Kenya seeks fresh SGR financing as CS Mbadi leads delegation to China

Treasury Cabinet Secretary John Mbadi is leading a high-level delegation to China as Kenya seeks fresh infrastructure financing and potential debt restructuring amid growing fiscal challenges.
The team, which includes Treasury Principal Secretary Chris Kiptoo, Public Debt Management Office Director General Raphael Owino, and economic advisors David Ndii and Mohammed Hassan, met with Chinese Finance Minister Lan Fo’an and Export-Import Bank of China (EXIM) Vice President Yang Dongning on Wednesday.
According to Mbadi, the discussions in Beijing are aimed at strengthening collaboration while ensuring that Kenya’s financial engagements align with its broader fiscal and development goals.
He highlighted China’s longstanding investment in Kenya, amounting to $9.2 billion (approximately Sh1.2 trillion) over the past 25 years, supporting key sectors such as transport and energy.
The visit comes just a week after Mbadi revealed that Kenya is negotiating with Chinese firms to extend the Standard Gauge Railway (SGR) to Malaba.
Speaking before the Budget and Appropriations Committee last Thursday, he stated that a consortium of Chinese companies is expected to fund 40 percent of the project, with repayment being made through tolls.
While Mbadi did not disclose the total expected cost of the project, he indicated that Kenya plans to secure 30 percent of the financing externally, while another 30 percent—equivalent to Sh45 billion annually—will be raised from domestic sources.
The remaining 40 percent, he reiterated, will come from the Chinese consortium.
The talks come shortly after China reaffirmed its commitment to financing major projects under the Belt and Road Initiative (BRI), with Kenya prioritizing the SGR extension beyond Nairobi.

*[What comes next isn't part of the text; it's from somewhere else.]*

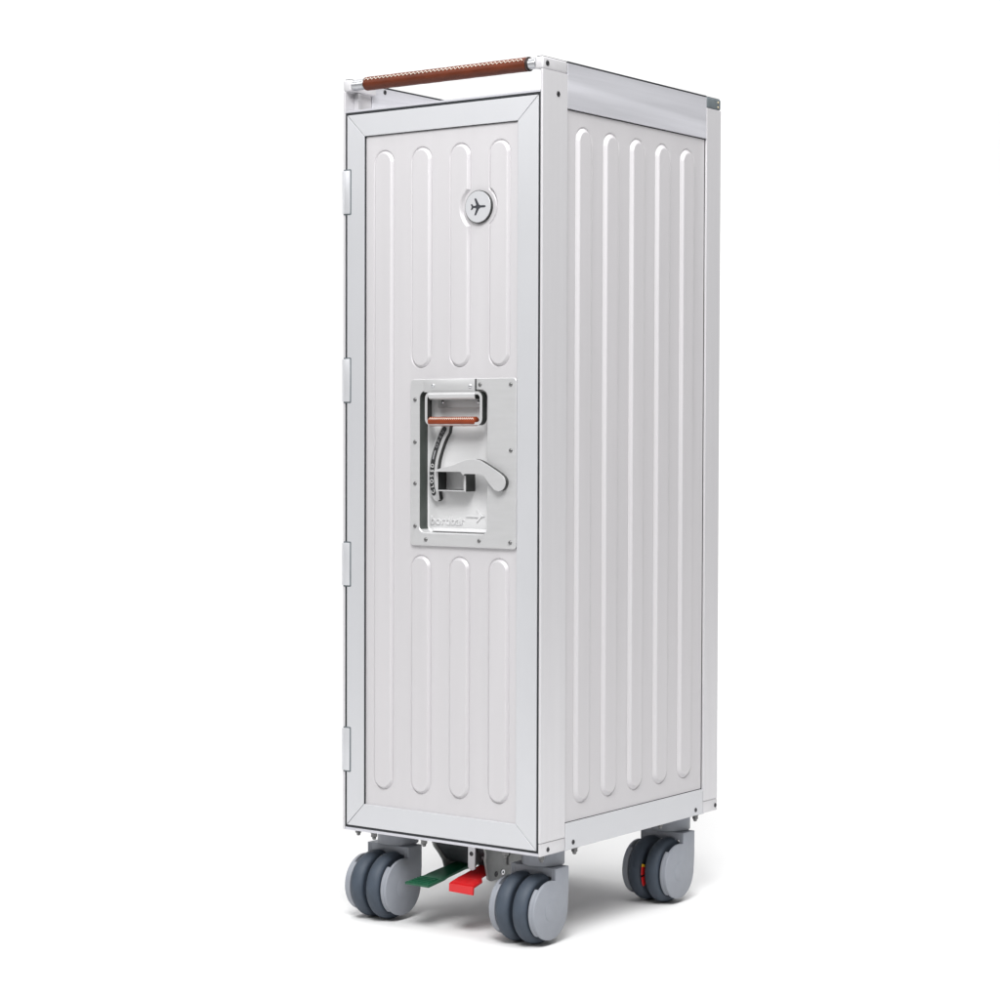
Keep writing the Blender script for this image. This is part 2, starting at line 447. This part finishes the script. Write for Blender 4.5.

The Mombasa-Nairobi SGR line, which was completed in 2017 at a cost of Sh327 billion, was later extended to Suswa (Naivasha) at a cost of Sh150 billion.
The next phase targets Malaba, with Kenya Railways Managing Director Phillip Mainga confirming that key feasibility studies are nearing completion.
In an exclusive interview with The Star, Mainga revealed that the corporation, through a consultant, has finalized a relocation action plan study, identifying the railway corridor from Naivasha to Malaba via Kisumu.
The final report is expected by the end of this month, after which the National Land Commission will oversee relocation and compensation efforts.
The planned railway extension will traverse Narok, Bomet, Nyamira, Kisumu, and Busia counties.
Additionally, an Environmental and Social Impact Assessment (ESIA) is underway to evaluate potential effects and mitigation measures in consultation with Project-Affected Persons (PAPs), with findings expected by April.
Kenya Railways has also initiated a separate study focusing on logistics hubs along the railway line, aiming to enhance industrialization and value addition.
According to Mainga, these developments mark a significant step in securing funding for the railway extension, with the government continuing discussions with investors through the Transport and Treasury ministries.
The project is expected to commence in the second half of this year.
Beyond the SGR expansion, Kenya is also likely to discuss restructuring its loan obligations with China.
As the country faces mounting debt pressures, Mbadi recently suggested that Kenya is exploring a loan buyback plan with multilateral lenders, particularly as 80 percent of its external debt is set to mature by 2034.